Each month, the National Interagency Fire Center releases its Significant Wildland Fire Potential Outlook — a forward-looking assessment that helps federal and state agencies plan resource allocation and preparedness across the country. The May 2026 edition delivers a sobering forecast: above-normal wildfire potential is projected across large portions of the western United States beginning in June, with multiple regions expected to experience significant fire activity simultaneously.
What the Outlook Shows
The NIFC outlook uses a three-tier classification: above normal, normal, and below normal fire potential, mapped monthly across geographic areas for up to four months ahead. For the critical summer months of 2026, the map shows a troubling expanse of above-normal classification:
- Pacific Northwest (Oregon, Washington, northern Idaho): Above normal beginning June, persisting through August, driven by drought and below-average snowpack
- Northern Rockies (Montana, Idaho): Above normal June through August, with early-season fire activity already being reported in lower elevations
- Great Basin (Nevada, Utah, southern Idaho): Above normal risk continuing from spring drought; invasive annual grasses from previous years' burns creating continuous fuel beds
- Southwest (Arizona, New Mexico): Above normal through June, transitioning to monsoon-moderated risk in July–August depending on monsoon arrival timing
- California: Northern California shows above-normal potential June–August; Southern California above normal through June
Key Drivers of National Risk
The NIFC Predictive Services group, which produces the outlook in coordination with regional meteorologists and fuels specialists, cites several national-scale drivers:
- La Niña transition: The 2025–2026 La Niña brought below-normal precipitation to the southern tier of the West, boosting fuel loads and drying existing vegetation ahead of summer
- Cheatgrass and invasive annual grass expansion: Decades of fire in Great Basin ecosystems has promoted invasive grasses that create continuous, highly flammable fuel mats — dramatically increasing the size and frequency of fires in sagebrush country
- Fuel accumulation in fire-suppressed forests: Mixed-conifer forests across the Sierra Nevada, Cascades, and Rockies carry decades of accumulated fuels that produce extreme fire behavior when ignited
- Extended drought: Multi-year drought conditions across much of the West mean deep soil moisture deficits that cannot be replenished by a single wet spring
Resource Competition on the Horizon
One of the most significant implications of a broad national outlook like 2026's is resource competition. When multiple regions simultaneously experience large fire activity, the national system that normally allows resources to flow from low-activity areas to high-activity areas becomes strained. Crews, aircraft, and incident management teams get fully committed, response times lengthen, and initial attack success rates fall.

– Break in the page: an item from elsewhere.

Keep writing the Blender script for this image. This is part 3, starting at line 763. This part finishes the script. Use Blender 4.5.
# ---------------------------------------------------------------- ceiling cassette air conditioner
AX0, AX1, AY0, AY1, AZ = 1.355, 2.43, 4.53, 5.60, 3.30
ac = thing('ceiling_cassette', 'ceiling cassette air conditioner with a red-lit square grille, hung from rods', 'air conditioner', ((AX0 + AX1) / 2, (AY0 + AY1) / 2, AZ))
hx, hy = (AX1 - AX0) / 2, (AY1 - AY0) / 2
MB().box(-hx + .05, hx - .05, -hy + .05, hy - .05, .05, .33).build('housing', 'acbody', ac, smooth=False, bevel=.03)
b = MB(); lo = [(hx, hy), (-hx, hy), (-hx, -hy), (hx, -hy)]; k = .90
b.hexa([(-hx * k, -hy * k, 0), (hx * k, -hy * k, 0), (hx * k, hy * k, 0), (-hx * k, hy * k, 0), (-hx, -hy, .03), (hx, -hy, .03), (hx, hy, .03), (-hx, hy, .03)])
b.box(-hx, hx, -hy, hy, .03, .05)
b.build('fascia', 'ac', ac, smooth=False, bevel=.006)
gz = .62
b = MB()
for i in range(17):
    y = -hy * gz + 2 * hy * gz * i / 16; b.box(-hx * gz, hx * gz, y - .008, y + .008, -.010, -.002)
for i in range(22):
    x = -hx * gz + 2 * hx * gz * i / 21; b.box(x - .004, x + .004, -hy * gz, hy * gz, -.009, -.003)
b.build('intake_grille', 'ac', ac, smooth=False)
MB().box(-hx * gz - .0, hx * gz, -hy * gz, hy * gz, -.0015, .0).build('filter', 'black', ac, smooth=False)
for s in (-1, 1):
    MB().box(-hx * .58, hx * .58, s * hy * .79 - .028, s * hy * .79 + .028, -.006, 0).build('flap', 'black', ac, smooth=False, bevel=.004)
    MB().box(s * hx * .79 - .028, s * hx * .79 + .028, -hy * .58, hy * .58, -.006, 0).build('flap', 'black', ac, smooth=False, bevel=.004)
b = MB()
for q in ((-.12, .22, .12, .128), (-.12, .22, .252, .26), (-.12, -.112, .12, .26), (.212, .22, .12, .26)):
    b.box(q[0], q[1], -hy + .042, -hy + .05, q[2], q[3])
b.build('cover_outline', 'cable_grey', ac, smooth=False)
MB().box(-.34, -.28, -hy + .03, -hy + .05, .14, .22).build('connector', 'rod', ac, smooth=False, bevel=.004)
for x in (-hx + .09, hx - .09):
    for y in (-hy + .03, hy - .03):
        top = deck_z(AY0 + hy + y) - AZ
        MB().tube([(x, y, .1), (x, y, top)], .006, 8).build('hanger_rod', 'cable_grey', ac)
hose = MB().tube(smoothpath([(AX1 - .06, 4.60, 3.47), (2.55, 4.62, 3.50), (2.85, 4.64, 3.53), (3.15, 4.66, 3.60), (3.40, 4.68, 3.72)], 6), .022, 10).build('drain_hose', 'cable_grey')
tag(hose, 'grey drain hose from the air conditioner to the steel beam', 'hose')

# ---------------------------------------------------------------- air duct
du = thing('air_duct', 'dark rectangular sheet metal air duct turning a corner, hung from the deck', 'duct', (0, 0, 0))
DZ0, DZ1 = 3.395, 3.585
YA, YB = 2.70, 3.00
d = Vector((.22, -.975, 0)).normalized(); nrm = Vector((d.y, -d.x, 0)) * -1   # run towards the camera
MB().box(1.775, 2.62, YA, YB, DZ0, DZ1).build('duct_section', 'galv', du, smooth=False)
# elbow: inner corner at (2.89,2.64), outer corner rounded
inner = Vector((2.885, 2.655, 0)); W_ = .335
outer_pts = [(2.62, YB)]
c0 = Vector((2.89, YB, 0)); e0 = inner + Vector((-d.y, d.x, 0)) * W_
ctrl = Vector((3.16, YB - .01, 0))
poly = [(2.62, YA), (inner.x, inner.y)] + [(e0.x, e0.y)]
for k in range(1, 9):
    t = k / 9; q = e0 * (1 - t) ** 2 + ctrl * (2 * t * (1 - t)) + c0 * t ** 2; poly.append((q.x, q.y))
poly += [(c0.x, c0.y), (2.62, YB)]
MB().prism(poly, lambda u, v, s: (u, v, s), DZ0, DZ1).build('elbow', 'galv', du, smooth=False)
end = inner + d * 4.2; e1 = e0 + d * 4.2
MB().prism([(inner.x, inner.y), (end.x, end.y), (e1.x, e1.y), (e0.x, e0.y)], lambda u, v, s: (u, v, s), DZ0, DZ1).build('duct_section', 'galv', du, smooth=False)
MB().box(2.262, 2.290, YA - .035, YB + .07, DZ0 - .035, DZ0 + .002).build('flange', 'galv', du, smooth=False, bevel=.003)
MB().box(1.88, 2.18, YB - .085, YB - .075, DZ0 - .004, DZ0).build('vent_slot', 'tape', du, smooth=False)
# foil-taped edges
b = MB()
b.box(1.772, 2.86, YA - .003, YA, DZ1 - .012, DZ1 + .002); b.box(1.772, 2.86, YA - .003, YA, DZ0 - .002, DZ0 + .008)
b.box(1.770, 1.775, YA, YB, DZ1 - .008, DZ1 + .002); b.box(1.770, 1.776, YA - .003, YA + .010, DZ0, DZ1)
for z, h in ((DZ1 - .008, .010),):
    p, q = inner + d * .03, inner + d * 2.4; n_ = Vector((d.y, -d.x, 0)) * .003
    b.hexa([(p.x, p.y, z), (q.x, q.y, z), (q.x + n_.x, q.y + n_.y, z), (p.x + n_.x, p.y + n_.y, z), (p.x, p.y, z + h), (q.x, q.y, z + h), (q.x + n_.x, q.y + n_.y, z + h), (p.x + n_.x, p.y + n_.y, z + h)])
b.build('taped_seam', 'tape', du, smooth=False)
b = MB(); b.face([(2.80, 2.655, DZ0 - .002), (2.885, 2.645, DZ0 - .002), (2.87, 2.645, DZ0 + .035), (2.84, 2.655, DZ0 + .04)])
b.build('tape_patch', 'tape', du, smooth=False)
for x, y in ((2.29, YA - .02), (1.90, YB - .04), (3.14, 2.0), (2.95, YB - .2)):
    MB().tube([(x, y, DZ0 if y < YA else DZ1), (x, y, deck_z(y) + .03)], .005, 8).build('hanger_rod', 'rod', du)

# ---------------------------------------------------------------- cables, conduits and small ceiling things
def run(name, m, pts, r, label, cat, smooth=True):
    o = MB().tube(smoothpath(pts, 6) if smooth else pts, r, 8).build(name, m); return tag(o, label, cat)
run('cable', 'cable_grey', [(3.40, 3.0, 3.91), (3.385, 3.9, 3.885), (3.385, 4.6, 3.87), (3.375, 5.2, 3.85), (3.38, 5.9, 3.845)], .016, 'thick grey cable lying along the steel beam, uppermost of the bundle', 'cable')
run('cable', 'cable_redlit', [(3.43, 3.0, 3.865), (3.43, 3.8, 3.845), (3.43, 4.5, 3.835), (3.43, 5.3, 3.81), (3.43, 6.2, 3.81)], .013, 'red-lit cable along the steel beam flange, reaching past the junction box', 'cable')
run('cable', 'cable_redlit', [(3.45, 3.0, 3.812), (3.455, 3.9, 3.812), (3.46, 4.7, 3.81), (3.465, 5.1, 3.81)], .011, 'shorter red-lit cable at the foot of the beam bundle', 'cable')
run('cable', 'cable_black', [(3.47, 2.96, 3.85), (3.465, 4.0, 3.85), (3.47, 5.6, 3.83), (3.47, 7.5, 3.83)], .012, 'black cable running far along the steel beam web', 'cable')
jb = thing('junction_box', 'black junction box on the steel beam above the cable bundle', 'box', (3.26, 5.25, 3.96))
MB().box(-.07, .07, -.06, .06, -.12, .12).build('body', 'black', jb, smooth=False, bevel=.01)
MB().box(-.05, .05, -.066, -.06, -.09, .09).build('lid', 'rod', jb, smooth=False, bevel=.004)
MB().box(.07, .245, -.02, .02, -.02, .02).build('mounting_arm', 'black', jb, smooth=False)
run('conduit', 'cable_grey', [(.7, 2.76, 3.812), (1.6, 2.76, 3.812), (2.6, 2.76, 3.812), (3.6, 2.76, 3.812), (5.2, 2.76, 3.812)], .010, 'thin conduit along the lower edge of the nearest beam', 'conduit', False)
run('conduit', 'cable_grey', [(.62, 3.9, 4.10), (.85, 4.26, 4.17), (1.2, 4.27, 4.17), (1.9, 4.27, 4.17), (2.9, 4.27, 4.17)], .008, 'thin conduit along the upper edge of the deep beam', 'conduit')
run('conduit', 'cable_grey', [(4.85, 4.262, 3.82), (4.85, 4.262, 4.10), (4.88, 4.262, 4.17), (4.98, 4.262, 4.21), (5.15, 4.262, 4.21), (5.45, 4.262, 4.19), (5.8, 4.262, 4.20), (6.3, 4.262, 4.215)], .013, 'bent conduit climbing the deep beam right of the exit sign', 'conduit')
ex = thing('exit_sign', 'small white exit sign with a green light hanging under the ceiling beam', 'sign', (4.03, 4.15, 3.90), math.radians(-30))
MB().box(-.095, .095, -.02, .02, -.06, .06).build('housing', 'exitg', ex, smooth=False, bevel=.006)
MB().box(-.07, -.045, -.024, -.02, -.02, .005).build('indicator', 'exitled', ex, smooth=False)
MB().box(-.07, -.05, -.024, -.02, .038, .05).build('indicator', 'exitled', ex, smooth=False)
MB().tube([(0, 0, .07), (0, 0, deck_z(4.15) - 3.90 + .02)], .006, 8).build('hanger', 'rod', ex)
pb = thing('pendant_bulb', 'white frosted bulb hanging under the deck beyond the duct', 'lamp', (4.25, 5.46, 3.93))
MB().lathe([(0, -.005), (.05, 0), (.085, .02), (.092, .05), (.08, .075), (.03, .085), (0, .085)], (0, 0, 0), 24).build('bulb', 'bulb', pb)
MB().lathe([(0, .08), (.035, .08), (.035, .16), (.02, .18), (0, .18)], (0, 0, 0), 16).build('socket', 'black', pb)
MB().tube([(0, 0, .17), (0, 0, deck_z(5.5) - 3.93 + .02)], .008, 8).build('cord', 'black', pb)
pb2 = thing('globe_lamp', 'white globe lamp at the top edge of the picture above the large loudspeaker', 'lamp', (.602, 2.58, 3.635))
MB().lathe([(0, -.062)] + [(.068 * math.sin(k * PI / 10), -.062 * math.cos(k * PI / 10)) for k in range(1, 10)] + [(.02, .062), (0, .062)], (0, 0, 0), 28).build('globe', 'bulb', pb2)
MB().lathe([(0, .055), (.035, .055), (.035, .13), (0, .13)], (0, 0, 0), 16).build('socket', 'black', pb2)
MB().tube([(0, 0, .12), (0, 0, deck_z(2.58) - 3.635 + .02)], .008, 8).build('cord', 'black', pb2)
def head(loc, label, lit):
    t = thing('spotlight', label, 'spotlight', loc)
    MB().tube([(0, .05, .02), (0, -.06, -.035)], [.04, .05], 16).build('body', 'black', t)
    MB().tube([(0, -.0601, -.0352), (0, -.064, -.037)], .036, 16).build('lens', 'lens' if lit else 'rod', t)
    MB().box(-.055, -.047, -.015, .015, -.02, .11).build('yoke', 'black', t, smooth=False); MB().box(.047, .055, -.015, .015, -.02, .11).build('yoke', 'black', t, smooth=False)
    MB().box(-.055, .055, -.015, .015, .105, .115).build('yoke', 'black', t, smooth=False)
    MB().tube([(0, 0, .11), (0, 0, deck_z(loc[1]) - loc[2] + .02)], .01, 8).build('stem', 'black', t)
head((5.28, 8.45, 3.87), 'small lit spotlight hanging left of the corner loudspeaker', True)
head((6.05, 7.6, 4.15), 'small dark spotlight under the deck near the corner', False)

NIFC begins the season with a fixed national inventory of federal firefighting resources, supplemented by state compacts, contractor resources, and international agreements with Canada and Australia. In years when multiple geographic areas simultaneously hit high activity periods, the system operates near its ceiling.
Historical Context
Since 2000, the U.S. has averaged approximately 7 million acres burned annually — nearly double the average of the preceding decades. The 10 largest single-year totals have all occurred since 2004. Five of the last six years have exceeded 8 million acres nationally. The 2026 outlook suggests the nation is on track for another active year in that range or above.
What It Means for the PNW
For Pacific Northwest residents and communities, the national picture matters for two reasons: it signals that regional fire agencies will face competition for national resources during peak season, and it underscores that 2026 is not a year to be unprepared. The window between now and the first major fires of the season is the best opportunity for communities, homeowners, and individuals to take meaningful preparedness action.